Although the pitter-patter here between the leading romantic interests is not nearly as arch from beginning to end as Ball of Fire it does have a fast-moving plotline. Here are how things developed and you can see why in the end Ms. Colbert either as Eve Peabody or Baroness Czerny was not a gold-digger. American showgirl (which is just a nice way of saying gold-digger if you get the drift) Eve Peabody, played by Claudette Colbert last seen in this space trying to get a damn American-style divorce from MacDonald Carey in Let’s Make It Legal, as she debarked from the midnight train from Monte Carlo in Paris was down on her uppers (broke, okay).
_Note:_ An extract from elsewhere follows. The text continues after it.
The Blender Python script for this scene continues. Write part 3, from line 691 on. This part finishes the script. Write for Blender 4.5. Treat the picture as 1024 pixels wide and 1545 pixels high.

Too broke to even to have afforded an offered taxi ride by a smitten cab driver, Tibor Czerny, played by Don Ameche an actor whose work has not been previously reviewed in this space, which she desperately needed to keep out of the rain. But Eve was a resourceful young woman and after playing footsy with Tibor who offered to put her up in his digs, no strings attached, no visible strings anyway, found herself, after she ditched him, drawn into a concert being attended by a crowd, a rich society crowd, of the kind she was trying to crash (in order to finally break out from that Kokomo dead-end she left behind and a big reason why she gave Tibor the quick brush-off).       

That is where the fun begins, the Cinderella fantasy tale come true fun. Everything Eve touched turns to gold; gambling losses got paid off, homeless after nixing Tibor’s offer she found herself in a swanky suite at the Ritz; her pawned clothes from Monte Carlo mysteriously arrived; and she had plenty of new clothes and a waiting chauffer at her disposal. Rags to riches in one night no wonder she kept rubbing her eyes. The mystery was soon solved though. One of the attendees at the concert Eve drifted into was Georges, an ultra-rich Frenchman, played with style and expressive flair by John Barrymore last seen in this space as a feisty wheelchair-bound old pappy to Lauren Bacall raining verbal hell down on Johnny Rico in Key Largo, no, that was his brother Lionel, make that whose work has not previously been reviewed in this space. Georges sensed looking at her maneuvers that Eve soon to turn into Baroness Czerny of high Hungarian society was just who he was looking for to help him get rid of his wife’s lover. This lover, Jacques, nothing but a rich idle playboy at heart had been playing footsy with his wife Helene, played by Mary Astor and I will not be making a mistake here by saying that she was last seen as a femme fatale making Sam Spade go through hoops looking for some goddam bird in the film adaptation of Dashiell Hammett’s The Maltese Falcon. Georges despite the loose moral tone of high society then (now too) was an old-fashioned kind of guy who still loved his wife and so he proposed to the newly christened Baroness that she lure Jacques away from Helene. She balked at first but seeing that she could break into that high society and plenty of dough she has longed for she finally consented.           

Of course once she took on the job it was a piece of cake to dazzle Jacques away from Helene after a weekend at Georges’ country estate. Everything looked great. Marriage and the Mayfair swells life full steam ahead. Great until a very determined Tibor showed up and gummed up the works by acting as hubby Baron Czerny. He might have been a poor Paris cab driver but he was determined to make Eve/Baroness Czerny, hell, whoever she was his wife. And after a series of pratfalls and silly antics which had the whole estate and its inhabitants in an uproar he finally got his day in court, literally. More importantly he got his girl, his not American gold-digger girl. If you have to choose between this one and Ball of Fire take the latter. But this one is fun too.